思うに、アメリカでは新聞用紙を筆頭にインターネットに押され、ICT化の進捗に苛まれて、紙の需要が急速に減少し続けている。為にチップの需要も減り、林産物業界も迂闊に森林を切り出す事が出来ず、建材用の製材品が不足するという予期せぬ事態が起こったのかと推察は出来る。しかし、14年辺りまではW社の決算は木材を中心に好調だった。だが、最早世界の中心だった大手製紙メーカーがほとんど紙から撤退してしまったために、製材品の生産が滞ることは容易に想像出来る。

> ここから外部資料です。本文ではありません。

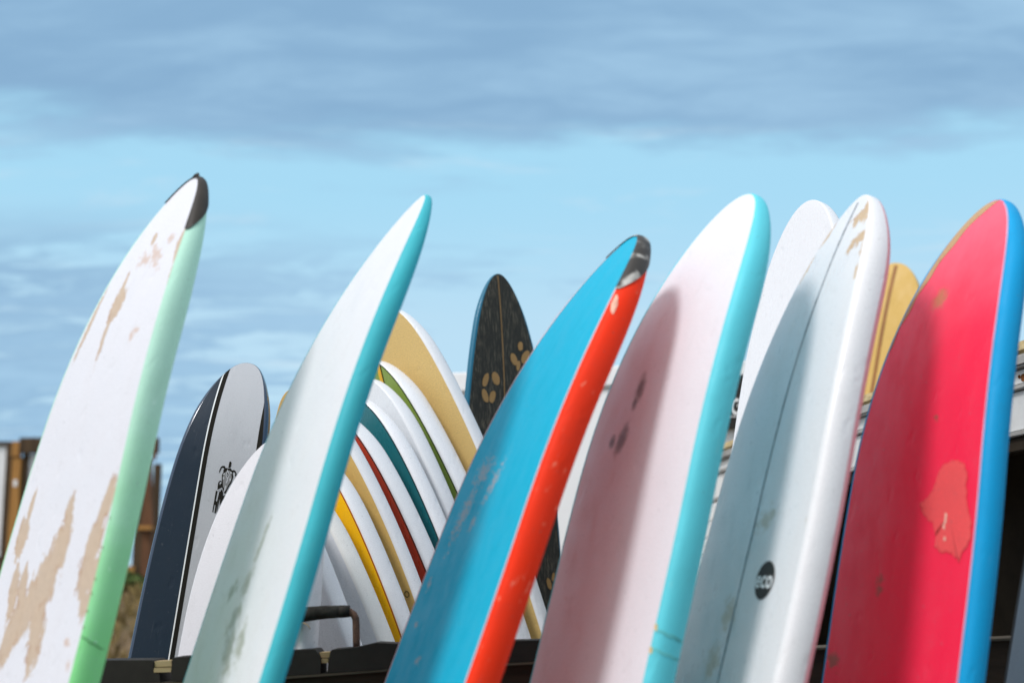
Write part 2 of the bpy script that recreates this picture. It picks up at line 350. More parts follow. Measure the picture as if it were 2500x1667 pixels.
FAINT={'A': [(0.241, -0.013, 0.042, 0.015, 1.392), (0.193, 0.083, 0.02, 0.01, -0.032), (0.241, 0.044, 0.067, 0.015, 0.941), (0.457, 0.103, 0.023, 0.006, -0.027), (0.448, 0.118, 0.021, 0.0075, -1.425), (1.179, 0.22, 0.013, 0.01, -0.233), (1.221, 0.256, 0.016, 0.006, 0.004)],
 'C': [(0.181, 0.074, 0.077, 0.025, 0.299), (0.308, -0.026, 0.038, 0.015, 0.573), (0.447, 0.157, 0.054, 0.02, 1.066), (0.127, -0.067, 0.042, 0.015, 1.234)],
 'D': [(0.739, -0.23, 0.031, 0.015, 0.333), (0.89, -0.066, 0.026, 0.015, -0.006), (1.214, -0.007, 0.017, 0.015, -0.721)],
 'E': [(0.879, 0.061, 0.058, 0.03, -1.256), (0.848, 0.272, 0.032, 0.015, 0.069), (0.898, 0.276, 0.027, 0.02, 0.056), (1.106, -0.028, 0.051, 0.04, 0.299), (1.222, -0.058, 0.053, 0.04, -0.275), (0.967, 0.279, 0.015, 0.01, 0.044)],
 'F': [(0.605, 0.058, 0.011, 0.01, -0.989), (1.014, -0.076, 0.03, 0.015, -0.342), (1.202, -0.233, 0.036, 0.025, -0.428)]}
PRINTS={'F': [('patch', [(0.7101, 0.1504), (0.7169, 0.1137), (0.7489, 0.0947), (0.7785, 0.0879), (0.7991, 0.0656), (0.8151, 0.043), (0.8402, 0.061), (0.8607, 0.0969), (0.8904, 0.1178), (0.9177, 0.1181), (0.936, 0.1441), (0.9337, 0.1749), (0.9474, 0.2086), (0.9565, 0.2165), (0.9383, 0.2213), (0.92, 0.2389), (0.8995, 0.2487), (0.8607, 0.2448), (0.8287, 0.2233), (0.7831, 0.2112), (0.7443, 0.2067), (0.7215, 0.193)]),
 ('speck', [(0.8379, 0.1448), (0.8424, 0.1526), (0.863, 0.1531), (0.8675, 0.1455)]),
 ('speck', [(0.863, 0.1429), (0.8698, 0.1507), (0.8789, 0.1509), (0.8744, 0.1431)]),
 ('speck', [(0.8926, 0.1511), (0.8972, 0.1589), (0.904, 0.159), (0.904, 0.1513)])], 'J': [('ink', [(0.3701, 0.0334), (0.3678, 0.0375), (0.3724, 0.0418), (0.3792, 0.0407), (0.3815, 0.0421), (0.3883, 0.0409), (0.3906, 0.0339), (0.3792, 0.0336)]),
 ('ink', [(0.4134, 0.0072), (0.4043, 0.0057), (0.3906, 0.0085), (0.3861, 0.0141), (0.3861, 0.0211), (0.3929, 0.0255), (0.3906, 0.0311), (0.3975, 0.0298), (0.3998, 0.0242), (0.4066, 0.0215), (0.402, 0.0185), (0.3952, 0.0213), (0.3929, 0.017), (0.3929, 0.0127), (0.402, 0.01)]),
 ('ink', [(0.3975, 0.0469), (0.3952, 0.0539), (0.3975, 0.0597), (0.4066, 0.0658), (0.4134, 0.0647), (0.4157, 0.0619), (0.4112, 0.0603), (0.4066, 0.0615), (0.402, 0.057), (0.402, 0.0527), (0.4066, 0.0515), (0.4043, 0.05)]),
 ('ink', [(0.3998, 0.0242), (0.3929, 0.0326), (0.3906, 0.0424), (0.3998, 0.0498), (0.418, 0.0562), (0.4385, 0.054), (0.45, 0.0485), (0.4751, 0.0417), (0.4773, 0.0373), (0.4659, 0.0311), (0.4614, 0.0266), (0.4363, 0.0204), (0.418, 0.0173), (0.4066, 0.02)]),
 ('ink', [(0.4431, 0.0102), (0.4363, 0.0146), (0.4385, 0.0219), (0.4454, 0.0249), (0.4591, 0.0251), (0.4614, 0.0207), (0.4682, 0.0119), (0.4545, 0.0103)]),
 ('pale', [(0.3952, 0.0326), (0.4134, 0.0431), (0.4317, 0.0392), (0.4157, 0.0302)]),
 ('ink2', [(0.4043, 0.0343), (0.4134, 0.0402), (0.4226, 0.0376), (0.4157, 0.0331)]),
 ('pale2', [(0.4112, 0.0359), (0.4134, 0.0374), (0.418, 0.0375), (0.4157, 0.0345)]),
 ('pale', [(0.4226, 0.0217), (0.4249, 0.0275), (0.4294, 0.0276), (0.4317, 0.0233)]),
 ('pale', [(0.4249, 0.0449), (0.4249, 0.0507), (0.4317, 0.0509), (0.434, 0.0466)]),
 ('pale', [(0.4112, 0.0215), (0.4089, 0.0272), (0.4134, 0.0273), (0.4157, 0.0216)]),
 ('pale', [(0.402, 0.0428), (0.402, 0.047), (0.4089, 0.0501), (0.4089, 0.0444)]),
 ('pale', [(0.4294, 0.0377), (0.4294, 0.0406), (0.4408, 0.0395), (0.4431, 0.0351)]),
 ('pale', [(0.45, 0.0353), (0.4522, 0.0397), (0.4728, 0.0372), (0.4682, 0.0341)]),
 ('pale', [(0.4431, 0.0146), (0.4408, 0.019), (0.4431, 0.022), (0.4454, 0.0191), (0.4522, 0.0177)]),
 ('pale', [(0.4705, 0.0104), (0.4591, 0.0266), (0.4659, 0.0296), (0.4659, 0.0282), (0.4636, 0.0252), (0.4728, 0.0119)]),
 ('ink', [(0.4705, 0.0074), (0.4728, 0.0134), (0.5047, 0.0136), (0.507, 0.0181), (0.4728, 0.0193), (0.4728, 0.0223), (0.5458, 0.0215), (0.5458, 0.0169), (0.5184, 0.0152), (0.5184, 0.0122), (0.5435, 0.0123), (0.5435, 0.0092)]),
 ('ink', [(0.4728, 0.0223), (0.4636, 0.0267), (0.4751, 0.0328), (0.4865, 0.0345), (0.4796, 0.0403), (0.4933, 0.0376), (0.5116, 0.0318), (0.5184, 0.0289), (0.4979, 0.0271), (0.4979, 0.0256), (0.5412, 0.0245), (0.5389, 0.023)])], 'Lk': [('petal', [(0.5024, -0.1036), (0.523, -0.1132), (0.5321, -0.1238), (0.5321, -0.1337), (0.5184, -0.138), (0.5002, -0.134), (0.4819, -0.1243), (0.4705, -0.1118), (0.4705, -0.1025), (0.4842, -0.1)]),
 ('petal', [(0.4819, -0.0414), (0.5002, -0.0402), (0.5138, -0.0465), (0.5184, -0.0583), (0.5116, -0.0735), (0.4956, -0.082), (0.4773, -0.0844), (0.4636, -0.0778), (0.4591, -0.0664), (0.4659, -0.052)]),
 ('petal', [(0.5663, -0.109), (0.5846, -0.1063), (0.5983, -0.1094), (0.6006, -0.1199), (0.5937, -0.1317), (0.5777, -0.1404), (0.5595, -0.1425), (0.5458, -0.1391), (0.5412, -0.1287), (0.5504, -0.1176)]),
 ('petal', [(0.5732, -0.069), (0.5891, -0.0759), (0.6006, -0.0868), (0.5983, -0.097), (0.5891, -0.1046), (0.5709, -0.1012), (0.5549, -0.094), (0.5458, -0.0835), (0.5458, -0.0715), (0.5572, -0.0661)]),
 ('petal', [(0.3245, 0.1007), (0.3381, 0.0979), (0.345, 0.0891), (0.3473, 0.0796), (0.3404, 0.074), (0.3267, 0.0711), (0.3153, 0.0745), (0.3062, 0.0827), (0.3039, 0.0931), (0.3108, 0.1003)]),
 ('petal', [(0.3838, 0.0629), (0.402, 0.0643), (0.4157, 0.0582), (0.418, 0.0478), (0.4112, 0.0369), (0.3975, 0.0277), (0.3792, 0.0254), (0.3655, 0.0316), (0.3632, 0.0415), (0.3701, 0.0535)]),
 ('petal', [(0.3769, 0.1316), (0.3952, 0.1172), (0.4043, 0.101), (0.402, 0.0886), (0.3883, 0.0855), (0.3678, 0.0918), (0.3496, 0.1076), (0.3404, 0.1223), (0.3427, 0.1356), (0.3564, 0.1381)]),
 ('petal', [(0.418, 0.0778), (0.4317, 0.0736), (0.4408, 0.067), (0.4408, 0.0598), (0.4317, 0.0556), (0.418, 0.0566), (0.4043, 0.061), (0.3952, 0.0672), (0.3929, 0.0757), (0.402, 0.0799)]),
 ('petal', [(1.3627, 0.2025), (1.3787, 0.2053), (1.3901, 0.2001), (1.3901, 0.1949), (1.3832, 0.1843), (1.3673, 0.1789), (1.3536, 0.1761), (1.3422, 0.1786), (1.3399, 0.1865), (1.349, 0.1971)]),
 ('petal', [(1.3353, 0.2232), (1.3467, 0.2207), (1.3536, 0.2156), (1.3536, 0.2103), (1.3467, 0.205), (1.3353, 0.2074), (1.3239, 0.2099), (1.3171, 0.215), (1.3171, 0.2203), (1.3239, 0.2256)])]}
JLO=[(0.0392, -0.0535), (0.8858, -0.0227), (1.0181, -0.0243)]
JHI=[(0.1145, 0.0952), (0.2286, 0.1138), (0.3245, 0.1109)]
T6R=(0.847, 0.2656)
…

世界最大のアメリカの製紙会社・International Paper(IP)等は2005年頃だったかに手持ちの世界最大の面積を誇った南部から東部の森林を売却した。理由は自社でコストをかけて育成するよりも、外部から購入する方が経済的という経営判断で、全世界の業界を驚かせた。W社は折角の全米最大の針葉樹林を維持したが、紙パの不況で徐々に本来の林産物会社に戻っていく形を採っている。IPと何れが賢明な判断かは歴史が証明するだろうか。

何れにせよ、アメリカでは住宅着工が盛んになって製材品の需要が復調し、さらに印刷(紙)媒体が復活し、紙や板紙の需要が回復してこない限り、紙パルプ・林産物業界の成長は難しいのではないかと言う辺りが結論かも知れない。しかし、もっと重要なことは、私の持論である「アメリカで起きたことは遠からぬ将来に我が国にも波及してくる」点にあると思う。

我が国の製紙産業は未だアメリカほど極端な業界の整理統合や、新聞用紙が10年間に需要が半減するというような荒波に曝されていない。即ち、将来を予測すれば「予断を許さない」という辺りが結論であろうか。